To be done — Quote only the lines from the top of the listing below down to and including the line with "COL = S.collection".

Task inputs —
————————
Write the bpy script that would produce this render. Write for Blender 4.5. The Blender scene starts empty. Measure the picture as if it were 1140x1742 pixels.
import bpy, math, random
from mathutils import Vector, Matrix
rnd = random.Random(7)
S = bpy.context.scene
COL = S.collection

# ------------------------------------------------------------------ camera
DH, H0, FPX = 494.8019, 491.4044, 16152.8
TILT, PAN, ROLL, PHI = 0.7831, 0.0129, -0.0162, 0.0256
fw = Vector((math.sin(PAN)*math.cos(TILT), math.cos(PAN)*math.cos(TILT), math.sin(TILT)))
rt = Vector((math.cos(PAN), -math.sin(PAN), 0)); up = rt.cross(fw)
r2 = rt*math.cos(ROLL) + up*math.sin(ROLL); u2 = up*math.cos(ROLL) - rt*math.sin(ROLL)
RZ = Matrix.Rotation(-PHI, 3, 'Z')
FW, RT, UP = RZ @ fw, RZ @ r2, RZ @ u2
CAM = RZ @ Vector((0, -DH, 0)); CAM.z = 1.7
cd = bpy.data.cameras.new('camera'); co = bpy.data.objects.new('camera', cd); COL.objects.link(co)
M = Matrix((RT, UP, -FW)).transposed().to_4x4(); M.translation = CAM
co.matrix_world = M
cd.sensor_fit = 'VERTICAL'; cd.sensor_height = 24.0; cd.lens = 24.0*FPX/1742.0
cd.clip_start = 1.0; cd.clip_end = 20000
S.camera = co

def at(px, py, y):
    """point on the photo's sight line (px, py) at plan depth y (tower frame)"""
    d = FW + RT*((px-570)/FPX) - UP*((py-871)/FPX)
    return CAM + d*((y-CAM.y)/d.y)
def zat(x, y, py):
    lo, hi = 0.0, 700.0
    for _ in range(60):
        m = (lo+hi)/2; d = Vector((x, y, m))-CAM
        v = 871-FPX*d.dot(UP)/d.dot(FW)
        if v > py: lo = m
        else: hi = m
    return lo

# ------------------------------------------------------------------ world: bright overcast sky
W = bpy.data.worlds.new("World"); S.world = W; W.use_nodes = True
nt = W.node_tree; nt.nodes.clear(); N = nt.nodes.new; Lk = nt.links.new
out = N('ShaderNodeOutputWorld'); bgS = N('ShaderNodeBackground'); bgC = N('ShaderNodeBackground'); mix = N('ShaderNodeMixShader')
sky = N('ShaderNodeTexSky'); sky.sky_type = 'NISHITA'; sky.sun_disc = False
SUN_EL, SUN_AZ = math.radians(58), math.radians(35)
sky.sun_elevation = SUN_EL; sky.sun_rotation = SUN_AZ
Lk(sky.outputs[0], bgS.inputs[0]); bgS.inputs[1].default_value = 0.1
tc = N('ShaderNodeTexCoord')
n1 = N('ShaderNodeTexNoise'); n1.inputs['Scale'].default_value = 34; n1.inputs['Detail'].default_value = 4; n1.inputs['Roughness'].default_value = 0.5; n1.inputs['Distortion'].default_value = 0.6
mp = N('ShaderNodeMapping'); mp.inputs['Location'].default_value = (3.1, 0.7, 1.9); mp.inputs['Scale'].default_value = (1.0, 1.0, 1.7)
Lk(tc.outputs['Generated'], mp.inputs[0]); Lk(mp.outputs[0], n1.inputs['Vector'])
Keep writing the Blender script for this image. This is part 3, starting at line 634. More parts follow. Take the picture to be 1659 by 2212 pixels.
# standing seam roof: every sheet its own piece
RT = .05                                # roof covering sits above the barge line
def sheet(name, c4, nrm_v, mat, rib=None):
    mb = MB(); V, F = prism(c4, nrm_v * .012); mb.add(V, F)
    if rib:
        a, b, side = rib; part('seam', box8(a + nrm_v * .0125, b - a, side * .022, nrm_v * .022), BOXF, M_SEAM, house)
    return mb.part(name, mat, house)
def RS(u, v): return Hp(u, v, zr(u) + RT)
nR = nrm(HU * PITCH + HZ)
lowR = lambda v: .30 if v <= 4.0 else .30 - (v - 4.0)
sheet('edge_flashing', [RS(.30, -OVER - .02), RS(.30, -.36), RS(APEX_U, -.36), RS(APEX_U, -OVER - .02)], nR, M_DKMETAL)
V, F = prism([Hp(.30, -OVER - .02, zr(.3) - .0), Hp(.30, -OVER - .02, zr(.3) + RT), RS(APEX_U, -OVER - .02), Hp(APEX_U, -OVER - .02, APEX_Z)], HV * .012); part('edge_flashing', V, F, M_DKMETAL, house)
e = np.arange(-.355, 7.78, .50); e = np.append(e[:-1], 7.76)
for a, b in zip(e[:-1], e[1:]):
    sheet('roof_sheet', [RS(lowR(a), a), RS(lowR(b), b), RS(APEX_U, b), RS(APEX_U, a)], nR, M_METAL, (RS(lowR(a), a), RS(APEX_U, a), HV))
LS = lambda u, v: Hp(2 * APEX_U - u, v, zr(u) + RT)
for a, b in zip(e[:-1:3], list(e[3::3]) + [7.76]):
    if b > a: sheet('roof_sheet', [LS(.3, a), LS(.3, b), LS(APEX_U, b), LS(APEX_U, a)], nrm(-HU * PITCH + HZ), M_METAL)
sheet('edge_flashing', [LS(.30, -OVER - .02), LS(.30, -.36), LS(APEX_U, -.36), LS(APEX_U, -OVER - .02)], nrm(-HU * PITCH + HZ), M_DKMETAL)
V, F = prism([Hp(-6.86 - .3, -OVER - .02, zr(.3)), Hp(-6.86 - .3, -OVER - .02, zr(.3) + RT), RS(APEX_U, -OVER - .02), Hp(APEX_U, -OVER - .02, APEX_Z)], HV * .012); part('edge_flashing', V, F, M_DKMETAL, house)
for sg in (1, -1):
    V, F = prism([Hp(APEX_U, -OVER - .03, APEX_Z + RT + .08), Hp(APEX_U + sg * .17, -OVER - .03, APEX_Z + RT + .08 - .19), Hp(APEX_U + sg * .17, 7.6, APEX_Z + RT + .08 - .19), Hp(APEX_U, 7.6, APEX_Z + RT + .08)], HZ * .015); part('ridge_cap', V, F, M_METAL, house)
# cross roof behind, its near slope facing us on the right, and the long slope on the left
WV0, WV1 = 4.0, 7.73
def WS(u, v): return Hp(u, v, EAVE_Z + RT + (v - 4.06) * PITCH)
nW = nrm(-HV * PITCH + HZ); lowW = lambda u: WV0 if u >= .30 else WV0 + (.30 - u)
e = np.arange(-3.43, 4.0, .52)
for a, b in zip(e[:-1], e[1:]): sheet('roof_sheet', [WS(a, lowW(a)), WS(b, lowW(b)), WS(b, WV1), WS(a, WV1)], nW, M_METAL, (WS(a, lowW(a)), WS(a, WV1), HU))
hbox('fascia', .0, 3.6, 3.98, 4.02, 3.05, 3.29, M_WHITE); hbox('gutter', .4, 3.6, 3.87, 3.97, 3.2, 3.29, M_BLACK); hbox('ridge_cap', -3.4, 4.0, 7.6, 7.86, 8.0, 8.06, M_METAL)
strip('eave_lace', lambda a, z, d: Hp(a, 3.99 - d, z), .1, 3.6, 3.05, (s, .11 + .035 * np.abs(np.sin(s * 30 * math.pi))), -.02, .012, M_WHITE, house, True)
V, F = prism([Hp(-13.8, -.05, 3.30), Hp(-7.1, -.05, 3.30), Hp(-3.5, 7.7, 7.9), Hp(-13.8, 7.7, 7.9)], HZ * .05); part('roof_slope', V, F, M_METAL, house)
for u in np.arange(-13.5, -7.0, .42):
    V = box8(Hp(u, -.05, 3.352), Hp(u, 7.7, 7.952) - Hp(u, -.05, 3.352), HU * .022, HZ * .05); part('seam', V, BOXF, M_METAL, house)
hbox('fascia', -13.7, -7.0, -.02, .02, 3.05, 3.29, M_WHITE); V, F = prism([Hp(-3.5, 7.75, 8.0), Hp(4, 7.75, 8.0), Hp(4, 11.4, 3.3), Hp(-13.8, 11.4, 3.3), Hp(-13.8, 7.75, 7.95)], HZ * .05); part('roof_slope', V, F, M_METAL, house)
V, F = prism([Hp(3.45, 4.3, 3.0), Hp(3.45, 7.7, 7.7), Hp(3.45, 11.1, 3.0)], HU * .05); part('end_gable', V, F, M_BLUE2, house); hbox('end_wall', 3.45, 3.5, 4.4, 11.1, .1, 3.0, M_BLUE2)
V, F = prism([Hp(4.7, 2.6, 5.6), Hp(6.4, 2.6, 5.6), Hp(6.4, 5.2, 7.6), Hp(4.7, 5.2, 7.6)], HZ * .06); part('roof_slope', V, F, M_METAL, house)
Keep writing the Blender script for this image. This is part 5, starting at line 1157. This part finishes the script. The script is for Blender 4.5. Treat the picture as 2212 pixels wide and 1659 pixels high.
————————
Result —
Write the bpy script that would produce this render. Write for Blender 4.5. The Blender scene starts empty. Measure the picture as if it were 1140x1742 pixels.
import bpy, math, random
from mathutils import Vector, Matrix
rnd = random.Random(7)
S = bpy.context.scene
COL = S.collection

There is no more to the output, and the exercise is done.